- **Set problem**
Retype only the lines from the top of the records to the line with "S.camera = cam", including that line but none of the pictures.

------------------------------------------------------------------------

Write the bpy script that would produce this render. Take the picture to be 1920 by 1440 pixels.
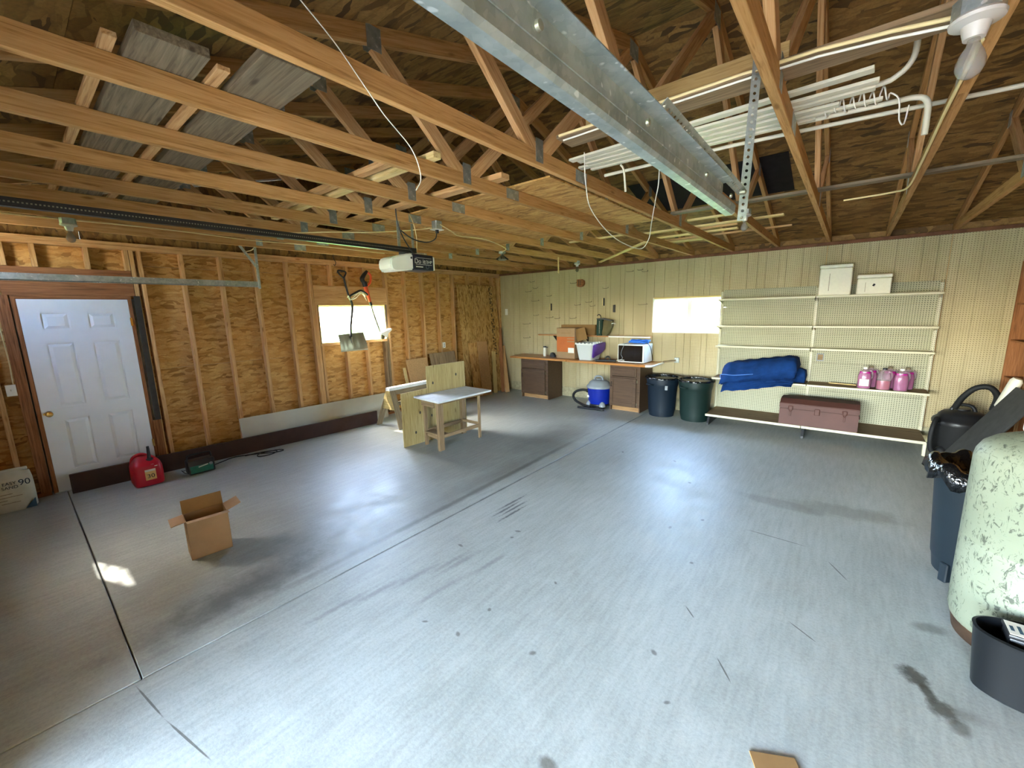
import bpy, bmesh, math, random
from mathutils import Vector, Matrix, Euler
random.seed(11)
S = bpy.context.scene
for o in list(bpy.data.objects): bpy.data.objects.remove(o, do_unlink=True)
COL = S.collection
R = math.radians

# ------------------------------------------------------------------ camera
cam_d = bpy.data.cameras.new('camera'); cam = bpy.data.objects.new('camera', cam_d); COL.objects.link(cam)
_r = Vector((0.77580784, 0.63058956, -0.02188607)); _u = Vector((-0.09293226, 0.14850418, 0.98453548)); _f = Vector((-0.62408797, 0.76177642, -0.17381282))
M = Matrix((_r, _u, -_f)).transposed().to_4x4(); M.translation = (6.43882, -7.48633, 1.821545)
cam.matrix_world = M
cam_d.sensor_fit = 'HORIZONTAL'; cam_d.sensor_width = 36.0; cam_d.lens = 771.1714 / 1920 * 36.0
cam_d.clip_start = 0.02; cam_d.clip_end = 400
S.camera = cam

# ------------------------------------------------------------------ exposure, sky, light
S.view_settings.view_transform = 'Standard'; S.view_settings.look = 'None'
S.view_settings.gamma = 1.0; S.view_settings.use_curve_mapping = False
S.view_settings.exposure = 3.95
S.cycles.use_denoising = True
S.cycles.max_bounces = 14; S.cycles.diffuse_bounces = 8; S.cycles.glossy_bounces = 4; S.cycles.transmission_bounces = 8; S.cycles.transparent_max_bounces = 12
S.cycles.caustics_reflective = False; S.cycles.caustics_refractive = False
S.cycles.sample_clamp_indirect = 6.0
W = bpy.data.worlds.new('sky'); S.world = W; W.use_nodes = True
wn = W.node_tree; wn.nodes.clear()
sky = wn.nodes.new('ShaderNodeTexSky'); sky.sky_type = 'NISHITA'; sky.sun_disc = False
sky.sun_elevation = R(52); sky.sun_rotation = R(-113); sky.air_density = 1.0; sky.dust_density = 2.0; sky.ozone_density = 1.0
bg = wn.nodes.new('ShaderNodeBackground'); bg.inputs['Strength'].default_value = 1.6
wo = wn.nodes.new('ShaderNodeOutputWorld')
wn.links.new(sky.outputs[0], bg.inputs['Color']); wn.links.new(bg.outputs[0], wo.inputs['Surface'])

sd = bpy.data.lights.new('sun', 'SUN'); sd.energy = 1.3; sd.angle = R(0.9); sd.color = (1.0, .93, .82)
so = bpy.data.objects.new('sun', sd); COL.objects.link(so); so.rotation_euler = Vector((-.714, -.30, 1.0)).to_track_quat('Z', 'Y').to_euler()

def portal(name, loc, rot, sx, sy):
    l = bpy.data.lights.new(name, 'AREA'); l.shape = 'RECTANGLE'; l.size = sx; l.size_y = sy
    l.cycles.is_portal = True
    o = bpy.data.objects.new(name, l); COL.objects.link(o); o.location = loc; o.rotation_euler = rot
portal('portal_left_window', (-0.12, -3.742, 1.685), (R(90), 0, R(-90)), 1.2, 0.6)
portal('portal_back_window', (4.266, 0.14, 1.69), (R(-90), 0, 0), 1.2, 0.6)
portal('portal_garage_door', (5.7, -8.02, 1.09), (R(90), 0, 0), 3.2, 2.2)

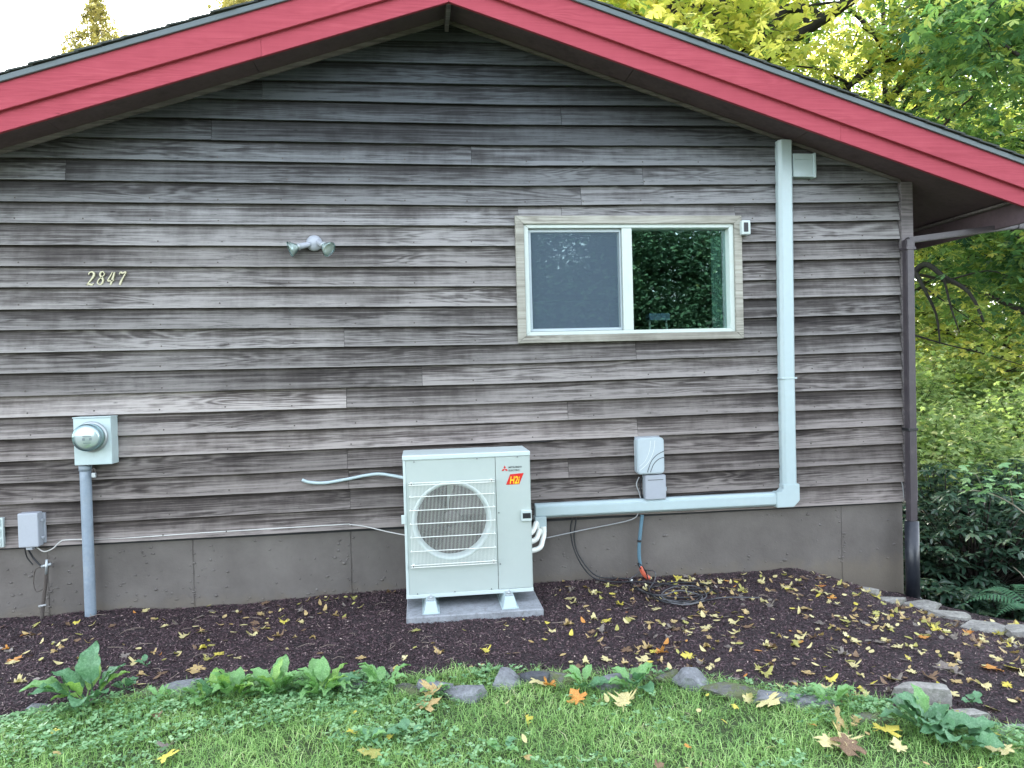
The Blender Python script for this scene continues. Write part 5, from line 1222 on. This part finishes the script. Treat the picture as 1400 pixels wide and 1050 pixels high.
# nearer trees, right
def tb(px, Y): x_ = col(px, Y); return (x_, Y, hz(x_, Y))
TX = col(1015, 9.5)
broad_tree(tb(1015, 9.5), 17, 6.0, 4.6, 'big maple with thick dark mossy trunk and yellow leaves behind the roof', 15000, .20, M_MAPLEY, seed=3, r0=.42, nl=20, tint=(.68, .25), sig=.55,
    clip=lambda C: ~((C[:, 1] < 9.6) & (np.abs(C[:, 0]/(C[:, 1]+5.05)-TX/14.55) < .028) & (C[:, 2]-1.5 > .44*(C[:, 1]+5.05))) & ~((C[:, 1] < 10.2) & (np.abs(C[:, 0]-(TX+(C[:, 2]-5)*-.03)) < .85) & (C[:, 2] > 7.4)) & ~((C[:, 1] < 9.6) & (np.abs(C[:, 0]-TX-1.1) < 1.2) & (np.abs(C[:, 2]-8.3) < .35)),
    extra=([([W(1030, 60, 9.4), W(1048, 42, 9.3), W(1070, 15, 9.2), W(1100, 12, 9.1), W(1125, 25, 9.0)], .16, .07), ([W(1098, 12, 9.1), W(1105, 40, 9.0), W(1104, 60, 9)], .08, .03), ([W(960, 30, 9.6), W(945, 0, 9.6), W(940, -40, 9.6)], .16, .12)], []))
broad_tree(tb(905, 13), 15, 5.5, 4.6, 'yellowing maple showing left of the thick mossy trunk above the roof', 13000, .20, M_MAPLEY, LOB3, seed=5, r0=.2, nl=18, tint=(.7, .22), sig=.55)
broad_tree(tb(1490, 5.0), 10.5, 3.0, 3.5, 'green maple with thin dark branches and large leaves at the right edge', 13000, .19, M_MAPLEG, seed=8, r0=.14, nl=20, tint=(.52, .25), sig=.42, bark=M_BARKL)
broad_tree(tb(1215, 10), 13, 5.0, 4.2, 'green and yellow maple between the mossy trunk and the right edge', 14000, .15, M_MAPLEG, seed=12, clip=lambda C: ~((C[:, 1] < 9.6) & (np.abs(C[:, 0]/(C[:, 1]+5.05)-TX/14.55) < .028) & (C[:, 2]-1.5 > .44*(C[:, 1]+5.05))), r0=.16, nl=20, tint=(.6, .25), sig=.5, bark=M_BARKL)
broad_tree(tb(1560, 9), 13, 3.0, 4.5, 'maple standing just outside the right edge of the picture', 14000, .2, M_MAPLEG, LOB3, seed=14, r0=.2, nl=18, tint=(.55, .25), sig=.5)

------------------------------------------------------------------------

- **Exercise solution**
Write the bpy script that would produce this render. Take the picture to be 1920 by 1440 pixels.
import bpy, bmesh, math, random
from mathutils import Vector, Matrix, Euler
random.seed(11)
S = bpy.context.scene
for o in list(bpy.data.objects): bpy.data.objects.remove(o, do_unlink=True)
COL = S.collection
R = math.radians

# ------------------------------------------------------------------ camera
cam_d = bpy.data.cameras.new('camera'); cam = bpy.data.objects.new('camera', cam_d); COL.objects.link(cam)
_r = Vector((0.77580784, 0.63058956, -0.02188607)); _u = Vector((-0.09293226, 0.14850418, 0.98453548)); _f = Vector((-0.62408797, 0.76177642, -0.17381282))
M = Matrix((_r, _u, -_f)).transposed().to_4x4(); M.translation = (6.43882, -7.48633, 1.821545)
cam.matrix_world = M
cam_d.sensor_fit = 'HORIZONTAL'; cam_d.sensor_width = 36.0; cam_d.lens = 771.1714 / 1920 * 36.0
cam_d.clip_start = 0.02; cam_d.clip_end = 400
S.camera = cam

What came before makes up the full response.